What you are asked to do: Pictures in the data below are not part of the copy; transcribe everything else exactly.

▼▼▼

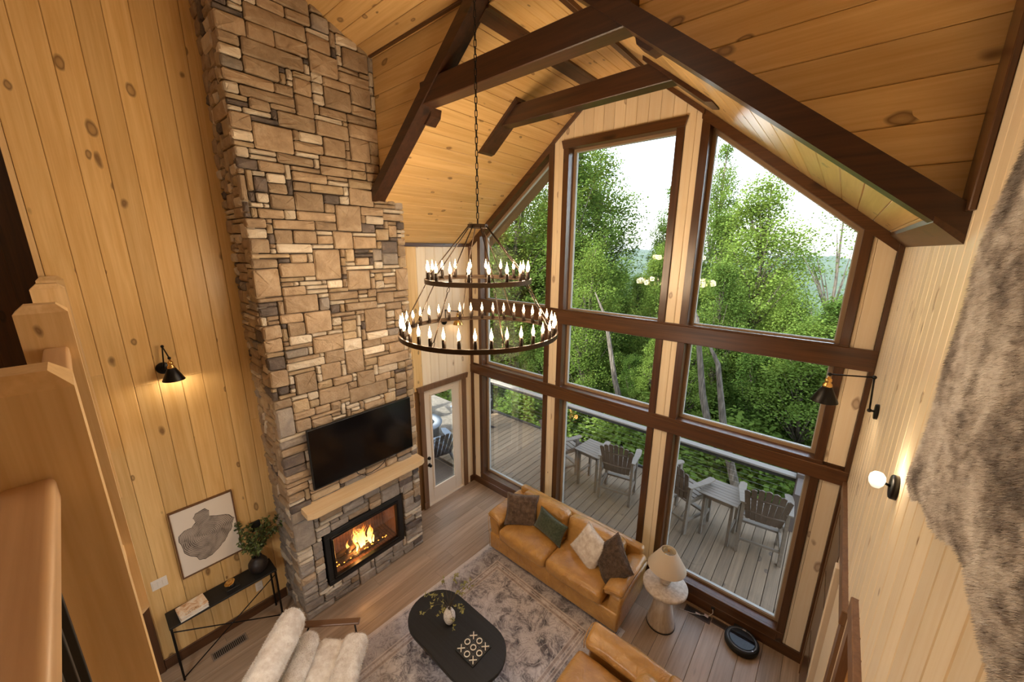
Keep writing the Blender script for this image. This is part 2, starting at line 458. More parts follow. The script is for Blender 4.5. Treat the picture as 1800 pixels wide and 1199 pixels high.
# ---- gable ceiling over the windows (boards along y)
cg = MB()
for (xa, za, xb, zb) in ((-.15, EZ-.12, XF, FLATZ), (XF, FLATZ, W-XF, FLATZ), (W-XF, FLATZ, W+.15, EZ-.12)):
    cg.prism([(xa, za+.025), (xb, zb+.025), (xb, zb+.25), (xa, za+.25)], 'y', GY+.1, .6)
cg = cg.build('ceiling_gable', GAP, kind='structure')
cg['kind'] = 'structure'
SLn = math.hypot(1, SL); slen = XF*SLn
def run(n_, O, bvec, nvec, tot, nb):
    w = tot/nb
    for i in range(nb):
        o = Vector(O)+Vector(bvec).normalized()*w*i
        plank(cg, PINE_C, o, (0, 1, 0), bvec, nvec, (GY, 0), (GY, 0), w)
run(0, (0, 0, EZ), (1, 0, SL), (SL, 0, -1), slen, 20)
run(0, (W, 0, EZ), (-1, 0, SL), (-SL, 0, -1), slen, 20)
run(0, (XF, 0, FLATZ), (1, 0, 0), (0, 0, -1), W-2*XF, 5)
# trim strips along the two bends, and the eaves
for (x, s) in ((XF, 1), (W-XF, -1)):
    MB().prism([(x-.075*s, FLATZ-.075*SL), (x-.06*s, FLATZ-.075*SL-.02), (x+.01*s, FLATZ-.02), (x+.05*s, FLATZ-.02), (x+.05*s, FLATZ), (x, FLATZ)], 'y', GY, -.02).build('trim_%d' % (3 if s > 0 else 4), DARK_Y, kind='structure')
MB().box(.001, .022, -1.6, -.02, 4.262, 4.315, .004).build('trim_5', DARK_Y, kind='structure')
MB().prism([(W-.10, EZ+.077), (W-.10, EZ+.052), (W-.001, EZ-.035), (W-.001, EZ)], 'y', -1.99, -.0).build('trim_6', DARK_Y, kind='structure')
MB().box(W-.022, W-.001, -2.04, GY-.001, 4.40, 6.2, .004).build('trim_7', DARK_Z, kind='structure')
MB().box(D+.002, W-.02, GY-.045, GY-.001, 6.155, 6.215, .004).build('trim_8', DARK_X, kind='structure')
# ---- roof and the rooms behind, closed off (unseen shell)
MB().box(-3.2, W+.3, BACKY-.15, BACKY, -.1, 7.8).build('wall_back', PINE_X, kind='structure')
w5 = MB().box(-3.35, -3.2, BACKY, -4.3, -.1, 7.8).box(-3.35, -.16, -4.475, -4.33, 0, 7.6)
w5.build('wall_kitchen', DARK_X, kind='structure')
hall = MB().box(-1.2, -1.12, BACKY, -4.475, 2.75, 7.2).build('wall_hall', DARK_Z, kind='structure')
for k in range(14):
    plank(hall, DARK, (-1.118, -4.48-.19*(k+1), 2.75), (0, 0, 1), (0, 1, 0), (1, 0, 0), (0, 4.3), (0, 4.3), .19)
lf = MB().box(-3.2, W, BACKY, -4.56, 2.46, 2.75).box(.0, W, -4.56, -4.493, 2.50, 2.76).build('floor_loft', PINE_X, kind='structure')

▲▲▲

Final answer:
Keep writing the Blender script for this image. This is part 2, starting at line 458. More parts follow. The script is for Blender 4.5. Treat the picture as 1800 pixels wide and 1199 pixels high.
# ---- gable ceiling over the windows (boards along y)
cg = MB()
for (xa, za, xb, zb) in ((-.15, EZ-.12, XF, FLATZ), (XF, FLATZ, W-XF, FLATZ), (W-XF, FLATZ, W+.15, EZ-.12)):
    cg.prism([(xa, za+.025), (xb, zb+.025), (xb, zb+.25), (xa, za+.25)], 'y', GY+.1, .6)
cg = cg.build('ceiling_gable', GAP, kind='structure')
cg['kind'] = 'structure'
SLn = math.hypot(1, SL); slen = XF*SLn
def run(n_, O, bvec, nvec, tot, nb):
    w = tot/nb
    for i in range(nb):
        o = Vector(O)+Vector(bvec).normalized()*w*i
        plank(cg, PINE_C, o, (0, 1, 0), bvec, nvec, (GY, 0), (GY, 0), w)
run(0, (0, 0, EZ), (1, 0, SL), (SL, 0, -1), slen, 20)
run(0, (W, 0, EZ), (-1, 0, SL), (-SL, 0, -1), slen, 20)
run(0, (XF, 0, FLATZ), (1, 0, 0), (0, 0, -1), W-2*XF, 5)
# trim strips along the two bends, and the eaves
for (x, s) in ((XF, 1), (W-XF, -1)):
    MB().prism([(x-.075*s, FLATZ-.075*SL), (x-.06*s, FLATZ-.075*SL-.02), (x+.01*s, FLATZ-.02), (x+.05*s, FLATZ-.02), (x+.05*s, FLATZ), (x, FLATZ)], 'y', GY, -.02).build('trim_%d' % (3 if s > 0 else 4), DARK_Y, kind='structure')
MB().box(.001, .022, -1.6, -.02, 4.262, 4.315, .004).build('trim_5', DARK_Y, kind='structure')
MB().prism([(W-.10, EZ+.077), (W-.10, EZ+.052), (W-.001, EZ-.035), (W-.001, EZ)], 'y', -1.99, -.0).build('trim_6', DARK_Y, kind='structure')
MB().box(W-.022, W-.001, -2.04, GY-.001, 4.40, 6.2, .004).build('trim_7', DARK_Z, kind='structure')
MB().box(D+.002, W-.02, GY-.045, GY-.001, 6.155, 6.215, .004).build('trim_8', DARK_X, kind='structure')
# ---- roof and the rooms behind, closed off (unseen shell)
MB().box(-3.2, W+.3, BACKY-.15, BACKY, -.1, 7.8).build('wall_back', PINE_X, kind='structure')
w5 = MB().box(-3.35, -3.2, BACKY, -4.3, -.1, 7.8).box(-3.35, -.16, -4.475, -4.33, 0, 7.6)
w5.build('wall_kitchen', DARK_X, kind='structure')
hall = MB().box(-1.2, -1.12, BACKY, -4.475, 2.75, 7.2).build('wall_hall', DARK_Z, kind='structure')
for k in range(14):
    plank(hall, DARK, (-1.118, -4.48-.19*(k+1), 2.75), (0, 0, 1), (0, 1, 0), (1, 0, 0), (0, 4.3), (0, 4.3), .19)
lf = MB().box(-3.2, W, BACKY, -4.56, 2.46, 2.75).box(.0, W, -4.56, -4.493, 2.50, 2.76).build('floor_loft', PINE_X, kind='structure')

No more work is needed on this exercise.